Nobody likes that, indeed.


#3

Sounds like a big data goldmine if some entrepreneurial spirit managed to intercept and hoard this data. I wonder if someone’s already on it.


#4

I’m sure there’s been No Such Attempt.


#5

Are we at the point where free software is like free food and shelter - no expectations of quality, privacy, or security are justified.

The scary part is when you’ve already paid and receive the same shitshow…


#6

I’m always a bit surprised when I see yet another ‘chinese software/firmware a complete disaster, not even competently malicious.’ story.

It just seems strange compared to say, Russia and the former Soviet republics, where despite the fairly nasty economic collapse and comparatively limited domestic electronics industries, quite a lot of programming talent emerged.

I would have expected that China wouldn’t be obviously worse off than those countries in terms of producing programming talent, and that it would be actively encouraged now that dubious software quality is one of the major factors keeping successful OEM/ODM hardware outfits from becoming internationally successful vendors, rather than just contractors for western companies who supply the badge, localization, and firmware that isn’t a total disaster.

The fact that Baidu’s approach to privacy combines the worst of our marketing analytics weasels and a surveillance state is no surprise; but why that level of lousiness?


#7

Baidu was notified of these vulnerabilities prior to Citizen Lab’s publication, and has apparently patched some of the issues Citizen Lab identified.

They notified a software manufacturer of a security weakness?
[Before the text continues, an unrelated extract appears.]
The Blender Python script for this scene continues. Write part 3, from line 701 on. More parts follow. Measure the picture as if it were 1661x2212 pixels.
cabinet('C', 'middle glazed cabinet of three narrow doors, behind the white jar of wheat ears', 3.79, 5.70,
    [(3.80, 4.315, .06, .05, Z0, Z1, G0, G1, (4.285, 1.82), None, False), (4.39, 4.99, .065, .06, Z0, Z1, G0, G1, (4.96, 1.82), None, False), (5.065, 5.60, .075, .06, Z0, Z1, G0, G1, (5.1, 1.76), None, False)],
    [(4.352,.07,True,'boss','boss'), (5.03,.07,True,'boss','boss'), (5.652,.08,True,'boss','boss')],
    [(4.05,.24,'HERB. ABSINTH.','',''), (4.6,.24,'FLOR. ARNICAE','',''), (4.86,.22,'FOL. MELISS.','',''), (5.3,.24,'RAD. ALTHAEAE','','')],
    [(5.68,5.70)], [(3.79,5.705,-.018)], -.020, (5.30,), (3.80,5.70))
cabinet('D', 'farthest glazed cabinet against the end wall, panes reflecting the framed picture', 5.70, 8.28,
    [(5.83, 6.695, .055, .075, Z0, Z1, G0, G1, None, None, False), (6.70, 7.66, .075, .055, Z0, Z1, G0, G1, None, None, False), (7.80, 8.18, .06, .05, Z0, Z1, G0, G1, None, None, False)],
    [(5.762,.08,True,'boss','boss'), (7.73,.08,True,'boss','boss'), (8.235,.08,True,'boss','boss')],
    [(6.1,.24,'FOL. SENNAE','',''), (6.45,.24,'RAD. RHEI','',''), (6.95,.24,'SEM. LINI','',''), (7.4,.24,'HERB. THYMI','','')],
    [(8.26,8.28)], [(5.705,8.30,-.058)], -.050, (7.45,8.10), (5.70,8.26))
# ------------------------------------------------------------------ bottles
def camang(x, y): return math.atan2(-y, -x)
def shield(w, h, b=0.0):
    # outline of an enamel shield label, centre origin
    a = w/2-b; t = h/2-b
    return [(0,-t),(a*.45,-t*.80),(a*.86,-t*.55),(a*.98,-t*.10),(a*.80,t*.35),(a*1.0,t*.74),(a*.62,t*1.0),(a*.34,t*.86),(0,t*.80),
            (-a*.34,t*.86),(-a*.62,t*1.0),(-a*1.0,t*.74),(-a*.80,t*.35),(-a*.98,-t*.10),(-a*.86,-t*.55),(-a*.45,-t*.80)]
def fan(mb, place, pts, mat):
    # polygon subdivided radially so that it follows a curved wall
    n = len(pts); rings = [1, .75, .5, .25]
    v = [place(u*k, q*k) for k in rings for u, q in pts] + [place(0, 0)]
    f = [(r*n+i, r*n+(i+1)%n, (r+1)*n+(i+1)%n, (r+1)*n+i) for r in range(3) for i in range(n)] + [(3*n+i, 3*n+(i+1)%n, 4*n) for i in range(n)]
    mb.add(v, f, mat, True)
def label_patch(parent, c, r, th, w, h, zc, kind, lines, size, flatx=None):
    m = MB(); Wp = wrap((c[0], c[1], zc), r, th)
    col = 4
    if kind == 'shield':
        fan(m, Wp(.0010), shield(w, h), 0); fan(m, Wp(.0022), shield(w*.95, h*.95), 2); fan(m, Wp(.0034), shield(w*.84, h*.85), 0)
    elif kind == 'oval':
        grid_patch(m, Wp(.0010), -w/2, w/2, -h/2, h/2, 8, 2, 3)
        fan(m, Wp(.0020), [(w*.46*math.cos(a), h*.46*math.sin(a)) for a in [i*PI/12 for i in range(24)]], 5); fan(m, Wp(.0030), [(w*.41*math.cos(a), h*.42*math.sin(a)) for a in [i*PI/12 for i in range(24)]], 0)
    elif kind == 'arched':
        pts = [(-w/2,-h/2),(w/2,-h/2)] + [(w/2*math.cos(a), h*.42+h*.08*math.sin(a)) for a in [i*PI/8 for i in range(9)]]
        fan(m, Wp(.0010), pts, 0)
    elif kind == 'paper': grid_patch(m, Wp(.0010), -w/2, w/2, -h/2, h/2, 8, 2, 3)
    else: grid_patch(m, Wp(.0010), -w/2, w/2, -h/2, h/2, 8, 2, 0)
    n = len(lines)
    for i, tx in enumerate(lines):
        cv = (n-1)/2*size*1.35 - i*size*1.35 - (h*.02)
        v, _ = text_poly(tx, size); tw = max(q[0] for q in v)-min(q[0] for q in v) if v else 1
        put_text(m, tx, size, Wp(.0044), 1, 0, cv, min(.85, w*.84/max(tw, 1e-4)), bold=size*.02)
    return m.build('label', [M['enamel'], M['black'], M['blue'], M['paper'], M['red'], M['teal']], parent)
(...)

Isn’t that a felony?

Oh, I see. They’re Chinese. So it’s an act of war instead.


#8

There is a widespread perception that there is no such thing as quality in anything that has been produced in China for a century and that perception isn’t completely unwarranted. I think it’s a given now, especially in tech, that anything that is made in China is highly suspect, and that is a very sad thing, given China’s rich artistic and cultural history.